GCN Circular 23793
Subject
Search for counterpart to IceCube-190124A with ANTARES
Date
2019-01-25T17:20:49Z (6 years ago)
From
Damien Dornic at CPPM,France <dornic@cppm.in2p3.fr>
Alexis Coleiro (APC) and Damien Dornic (CPPM) report on behalf of the ANTARES Collaboration:
Using data from the ANTARES detector, we have performed a follow-up analysis
of the recently reported single high-energy starting event (HESE) neutrino
IceCube-190124A (GCN 23785). The reconstructed origin was 44 degrees below
the horizon for ANTARES.
No up-going muon neutrino candidate events were recorded within 3 degrees
of the IceCube event coordinates during a +/- 1h time-window centered on
the IceCube event time, and over which the potential source remained visible
all time. A search over an extended time window of +/- 1 day has also yielded
no detection (70% visibility). This leads to a preliminary 90% confidence
level upper limit on the muon-neutrino fluence from a point source of 15
GeV.cm^-2 over the energy range 3.1 TeV - 3.6 PeV (the range corresponding
to 5-95% of the detectable flux) for an E^-2 power-law spectrum, and 25
GeV.cm^-2 (610 GeV - 316 TeV) for an E^-2.5 spectrum.

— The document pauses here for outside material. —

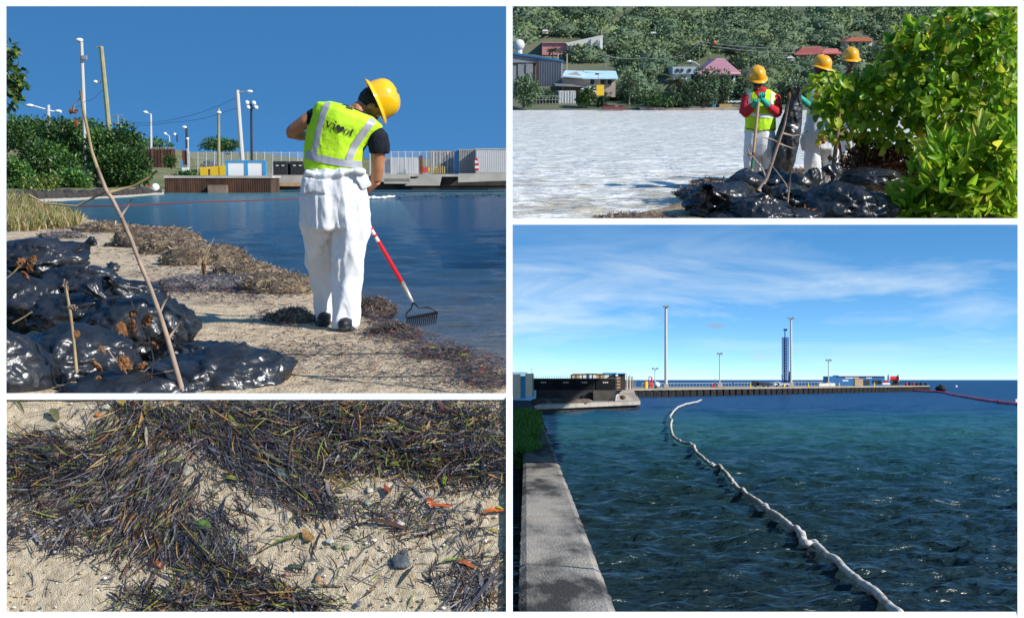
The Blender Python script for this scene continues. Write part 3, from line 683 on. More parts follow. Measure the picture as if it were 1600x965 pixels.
    MB().box((P[-1] + P[-2]) / 2 + Vector((.4, 0, .2)), (.1, .1, .3)).build('marker', M['whitep'], t)
# ================================================================ STRAND: wet sand with turtle grass, seen close
E1 = Vector(((0), 1, (593 - 960) / FPX)) * 5.14; E0 = Vector((0, 1, (593 - 619) / FPX)) * 6.268
SV = (E0 - E1).normalized(); SN = Vector((1, 0, 0)).cross(SV).normalized()
def sp(px, py, h=0.0):
    d = Vector(((px - 800) / FPX, 1, (593 - py) / FPX)); return d * (E1.dot(SN) / d.dot(SN)) + SN * h
def build_strand():
    use(BL)
    g = np.random.RandomState(11)
    rows = np.arange(612, 968, 2.2); cols = np.arange(-3, 804, 2.2); V = []
    for r in rows:
        for c in cols:
            p = sp(c, r); q = Vector((p.x * 9, p.y * 9, 2))
            V.append(p + SN * (0.012 * noise.noise(q) + 0.004 * noise.noise(q * 5) + 0.0022 * noise.noise(q * 17) - 0.01))
    m = pm('wet_shell_sand', (0.33, 0.25, 0.155), (0.62, 0.51, 0.35), scale=26, rough=0.75, bump=0.7, bscale=160, detail=14, lo=0.3, hi=0.66, c3=(0.50, 0.40, 0.26))
    link('sand', npmesh('sand', V, grid_faces(len(rows), len(cols))[:, ::-1], smooth=True), m, None, Vector((0, 0, 0)), kind='structure')
    # blobs of weed: px, row, sx, sy, turn, count, lie (degrees, screen sense), spread, heap height, shade
    B = [(65, 715, 55, 32, 0, 900, 165, 25, .035, 0), (60, 745, 70, 30, 0, 500, 10, 30, .02, 0),
         (200, 700, 45, 60, 30, 900, 60, 22, .03, 0), (215, 760, 55, 60, 25, 1500, 62, 20, .03, 1), (235, 820, 60, 45, 0, 900, 70, 30, .02, 0), (130, 790, 90, 30, -10, 750, 30, 40, .015, 1),
         (290, 845, 70, 40, 30, 650, 130, 30, .015, 1), (100, 840, 70, 22, 10, 260, 20, 60, .008, 1), (250, 655, 70, 18, 20, 600, 140, 40, .02, 0),
         (370, 690, 60, 45, 40, 900, 130, 25, .02, 1), (430, 720, 60, 40, 30, 900, 145, 25, .02, 1), (480, 770, 45, 22, 35, 450, 140, 30, .012, 1),
         (400, 650, 90, 25, 0, 900, 160, 35, .03, 0), (560, 655, 120, 30, 0, 1900, 160, 45, .04, 0), (640, 700, 110, 28, 5, 2200, 165, 50, .05, 0), (730, 715, 70, 34, 0, 1300, 170, 50, .05, 0), (740, 655, 40, 20, 0, 350, 165, 50, .03, 0), (560, 715, 60, 22, 0, 700, 150, 50, .03, 0),
         (370, 905, 70, 22, 25, 480, 150, 30, .02, 0), (430, 940, 70, 20, 10, 620, 160, 35, .03, 0), (330, 945, 80, 14, 0, 420, 10, 40, .02, 0), (250, 935, 60, 18, 0, 260, 20, 60, .01, 0),
         (735, 920, 45, 28, 30, 260, 50, 50, .012, 1), (760, 880, 40, 25, 0, 100, 30, 60, .005, 1), (640, 800, 90, 25, 5, 260, 170, 50, .005, 1), (690, 820, 70, 30, 0, 150, 30, 70, .005, 1), (340, 830, 40, 50, 50, 330, 130, 30, .008, 1),
         (560, 800, 130, 60, 0, 160, 160, 80, .003, 1), (500, 880, 150, 50, 0, 130, 30, 80, .003, 1), (400, 800, 250, 90, 0, 170, 150, 80, .003, 1), (130, 660, 80, 25, 0, 70, 20, 70, .003, 1), (380, 900, 350, 40, 0, 120, 0, 90, .002, 1)]
    pal = np.array([(.013, .010, .010), (.026, .020, .021), (.05, .042, .045), (.088, .08, .086), (.16, .15, .155), (.075, .032, .02), (.17, .08, .025), (.30, .17, .045), (.11, .13, .02), (.22, .22, .03), (.34, .28, .2)])
    pw0 = np.array([.22, .21, .12, .07, .045, .08, .075, .055, .075, .04, .01]); pw1 = np.array([.11, .19, .2, .17, .09, .075, .055, .03, .05, .02, .01])
    P = []; D = []; W = []; Ln = []; Bd = []; Col = []; Lf = []; Nm = []
    for (cx, cy, sx, sy, tn, cnt, lie, spr, hh, shd) in B:
        for i in range(int(cnt * (.82 if cnt > 600 else .78))):
            a, b = g.normal(0, 1), g.normal(0, 1)
            if abs(a) > 2.1 or abs(b) > 2.1: continue
            t = radians(tn); x = cx + a * sx * cos(t) * .8 - b * sy * sin(t) * .8; y = cy + a * sx * sin(t) * .8 + b * sy * cos(t) * .8
            if not (2 < x < 800 and 614 < y < 966): continue
            f = math.exp(-(a * a + b * b) / 2)
            th = radians(-lie + g.normal(0, spr))           # screen angle (y down) to surface angle
            d = Vector((1, 0, 0)) * cos(th) - SV * sin(th) * 1.3
            d.normalize()
            if g.rand() < .5: d = -d
            h = hh * f * g.rand() + .002
            ln = min(.26, (.035 + g.gamma(2.2, .026)) * (1.15 if hh > .01 else .9))
            p = sp(x, y, h) - d * ln / 2
            P.append(p); D.append(d + SN * g.normal(0, .05)); Ln.append(ln); W.append(g.uniform(.0036, .0078) * (1.0 if g.rand() < .95 else 2.6))
            Bd.append(g.normal(0, .38)); Lf.append(g.normal(-.02, .14)); Nm.append(SN + Vector((g.normal(0, .5), g.normal(0, .5), g.normal(0, .3))))
            Col.append(pal[g.choice(11, p=(pw1 if shd else pw0) / (pw1 if shd else pw0).sum())] * g.uniform(.7, 1.3))
    Nm = np.array([list(n.normalized()) for n in Nm]); D = np.array([list(d.normalized()) for d in D])
    me = blades_mesh('seaweed', P, D, Nm, np.array(Ln), np.array(W), np.array(Bd), np.array(Col), seg=4, lift=np.array(Lf))
    mt = pm('wet_seagrass', (1, 1, 1), rough=0.36, attr=True, spec=0.6, bump=0.6, bscale=60)
    link('seaweed', me, mt, None, Vector((0, 0, 0)), 'tangled wet turtle grass in purple black, amber and olive washed over sand', 'seaweed', kind='stuff')
    # pebbles and shells: loose stones
    st = pm('beach_stone', (.5, .5, .5), attr=False, rough=.6)
    def stone(px, py, w_, h_, col, lab, rough=.6, seed=0, cat='stone'):
        w_, h_ = w_ * .85, h_ * .85; col = tuple(k * .85 for k in col)
        c = sp(px, py, 0); s = c.y / FPX; mb = MB(); mb.ell((0, 0, 0), (w_ / 2 * s, h_ / 2 * s * 1.3, min(w_, h_) * .24 * s), 14, 9)
        vs = []
        for v in mb.v:
            v = Vector(v); k = 1 + .35 * noise.noise(v * (2.2 / (w_ * s)) + Vector((seed * 3.1, 0, 0))) ; v = v * k
            vs.append(c + Vector((1, 0, 0)) * v.x + SV * v.y + SN * (v.z + min(w_, h_) * .1 * s))
        mb.v = [tuple(v) for v in vs]
        m_ = pm('stone_' + str(seed), tuple(k * .7 for k in col), col, scale=40, rough=rough, bump=.3, bscale=90)
        mb.build('stone', m_, None, smooth=seed > 2, label=lab, cat=cat)
    stone(627, 878, 34, 27, (.10, .115, .125), 'flat dark grey angular stone lying alone on the sand', seed=1)
    stone(632, 863, 14, 9, (.09, .10, .11), 'small grey stone just behind the flat angular one', seed=2)
    stone(543, 854, 17, 10, (.32, .33, .2), 'oval greenish pebble on open sand', seed=3)
    stone(527, 853, 10, 10, (.3, .3, .17), 'little olive pebble left of the greenish oval one', seed=4)
    stone(462, 884, 28, 9, (.07, .09, .05), 'long dark green pebble at the edge of the lower weed', seed=5)
    stone(561, 943, 12, 11, (.2, .22, .22), 'grey pebble near the bottom of the sand', seed=6)
    stone(497, 904, 12, 11, (.55, .27, .12), 'orange pebble on the lower sand', seed=7, cat='pebble')
    stone(448, 895, 10, 8, (.5, .2, .14), 'reddish pebble left of the orange one', seed=8, cat='pebble')
    stone(625, 818, 16, 11, (.62, .6, .52), 'white shell fragment among the thin strands', seed=9, cat='shell')
    stone(515, 845, 17, 11, (.6, .58, .5), 'pale shell above the greenish pebble', seed=10, cat='shell')
    stone(578, 766, 13, 10, (.72, .66, .48), 'cream pebble below the dense weed bank', seed=11, cat='pebble')
    stone(574, 785, 12, 11, (.3, .38, .24), 'pale green pebble under the dense weed bank', seed=12, cat='pebble')
    stone(153, 648, 12, 8, (.62, .18, .03), 'bright orange pebble on the upper pale sand', seed=13, cat='pebble')
    stone(165, 636, 18, 11, (.6, .56, .45), 'whitish pebble above the bright orange one', seed=14, cat='pebble')
    stone(290, 738, 16, 14, (.35, .36, .3), 'grey green pebble in the sandy gap between weed bands', seed=15, cat='pebble')
    stone(388, 795, 9, 7, (.6, .62, .62), 'small bluish white shell on sand right of the weed band', seed=16, cat='shell')
    stone(664, 632 + 12, 11, 8, (.66, .58, .4), 'cream shell chip lying on the dense weed bank', seed=17, cat='shell')
    # bed of small shell grit
    gn = 1500; mb = MB()
    for i in range(gn):
        x, y = g.uniform(5, 796), g.uniform(620, 960)
        c = sp(x, y, -.004); r = g.gamma(2, .0014) + .0015
        mb.ell(c, (r * g.uniform(.8, 1.6), r, r * .7), 6, 4)
    nvi = len(mb.v) // gn; cols = []
    gp = [(.6, .55, .44), (.45, .38, .28), (.7, .66, .58), (.25, .2, .14), (.3, .31, .28), (.5, .3, .18)]
    for i in range(gn): cols += [c4(gp[g.randint(6)])] * nvi
    mb.c = cols
    o = mb.build('shell_grit', pm('grit', (1, 1, 1), rough=.7, attr=True), None, smooth=True, label='scattered shell grit and tiny pebbles pressed in the sand', cat='shell grit', kind='stuff')
    # broad loose leaves and torn fronds, told apart by colour
    def leaf(px, py, ln, wd, ang, col, lab, curl=.3, cat='leaf'):
        c = sp(px, py, .012); s = c.y / FPX; t = radians(ang); X = Vector((cos(t), 0, 0)) + SV * sin(t) * 1.25; X.normalize(); Yv = SN.cross(X); V = []; n_ = 9
        hgt = .0
        for i in range(n_):
            u = i / (n_ - 1); w_ = wd * s * .5 * (sin(pi * min(1, u * .93 + .05)) ** .55); p0 = c + X * (u - .5) * ln * s + Yv * sin(u * 3) * curl * wd * s * .5 + SN * (.006 * sin(u * 5))
            for k in (-1, -.5, 0, .5, 1): V.append(p0 + Yv * w_ * k * (1 + .12 * sin(u * 23 + k)) + SN * (.10 * w_ * (k * k * 2 - 1)))
        mb = MB(); mb.v = [tuple(v) for v in V]; mb.f = [tuple(q) for q in grid_faces(n_, 5)]
        m_ = pm('leaf_' + lab[:6], tuple(k * .6 for k in col), col, scale=45, rough=.35, bump=.3, bscale=80, spec=.6)
        mb.build('loose_leaf', m_, None, smooth=True, label=lab, cat=cat)
    leaf(318, 822, 34, 13, -8, (.10, .19, .015), 'bright green torn leaf on sand right of the weed band')
    leaf(320, 829, 30, 6, -5, (.05, .07, .03), 'dark green strip tucked under the bright green torn leaf')
    leaf(690, 793, 36, 6, 4, (.55, .09, .01), 'bright orange red strip on sand below the weed bank')
    leaf(672, 787, 22, 9, -50, (.5, .08, .012), 'orange torn leaf left of the bright orange strip')
    leaf(772, 801, 34, 9, 14, (.62, .14, .01), 'wide orange leaf at the edge of the sand', .6)
    leaf(728, 883, 32, 10, -18, (.35, .10, .03), 'rust brown leaf on the lower sand')
    leaf(780, 796, 14, 5, 0, (.4, .38, .02), 'lime yellow scrap above the wide orange leaf')
    leaf(695, 755, 10, 26, 0, (.2, .26, .02), 'olive yellow leaf standing against the weed bank')
    leaf(606, 768, 10, 22, 20, (.3, .06, .03), 'dark red scrap below the weed bank')
    leaf(605, 822, 70, 10, -12, (.10, .05, .025), 'long brown strap of weed lying on open sand', .8)
    leaf(515, 770, 9, 40, 12, (.2, .16, .14), 'grey brown strap upright in the bluish weed')
    leaf(483, 842, 16, 30, 25, (.32, .17, .05), 'amber translucent leaf on sand')
    leaf(447, 845, 60, 5, 28, (.16, .19, .03), 'thin olive blade beside the amber leaf')
    leaf(706, 877, 38, 6, 16, (.22, .27, .06), 'pale green blade beside the rust brown leaf')
    leaf(772, 832, 18, 6, 0, (.3, .25, .03), 'mustard leaf scrap near the thin strands')
    leaf(240, 772, 36, 14, 15, (.07, .09, .05), 'broad dull green leaf in the middle of the weed band')
    leaf(85, 650, 34, 12, -50, (.17, .15, .06), 'olive brown leaf on the upper pale sand')
    leaf(190, 632, 22, 12, -35, (.3, .22, .03), 'mustard leaf at the upper edge')
    leaf(95, 700, 12, 34, -20, (.04, .03, .03), 'dark curled strap standing in the upper weed heap')
    leaf(362, 750, 22, 9, 0, (.16, .17, .02), 'olive leaf scrap near the bluish weed')
    leaf(620, 735 - 6, 34, 10, 5, (.2, .24, .02), 'green gold leaf lying on the dense weed bank')
    leaf(555, 690, 30, 7, 35, (.26, .3, .03), 'yellow green blade in the dense weed bank')
    leaf(744, 705, 8, 32, 10, (.14, .2, .06), 'pale green strap at the dense end of the weed bank')
    leaf(382, 672, 34, 7, 0, (.10, .16, .02), 'green blade in the upper band of weed')
    leaf(438, 744, 44, 16, -25, (.12, .15, .11), 'wide grey green frond in the bluish weed')
    leaf(270, 735, 26, 24, -30, (.045, .04, .03), 'rounded dark brown leaf at the edge of the weed band')
    leaf(247, 884, 18, 8, -30, (.35, .08, .02), 'small orange brown leaf in the lower weed')
    leaf(692, 640, 10, 30, 15, (.10, .035, .025), 'dark red brown strap at the upper right of the weed bank')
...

ANTARES is the largest neutrino detector installed in the Mediterranean
Sea, and it is primarily sensitive to astrophysical neutrinos in the TeV-PeV
energy range. At 10 TeV, the median angular resolution for muon neutrinos
is about 0.5 degrees. In the range 1-100 TeV ANTARES has a competitive
sensitivity to this position in the sky.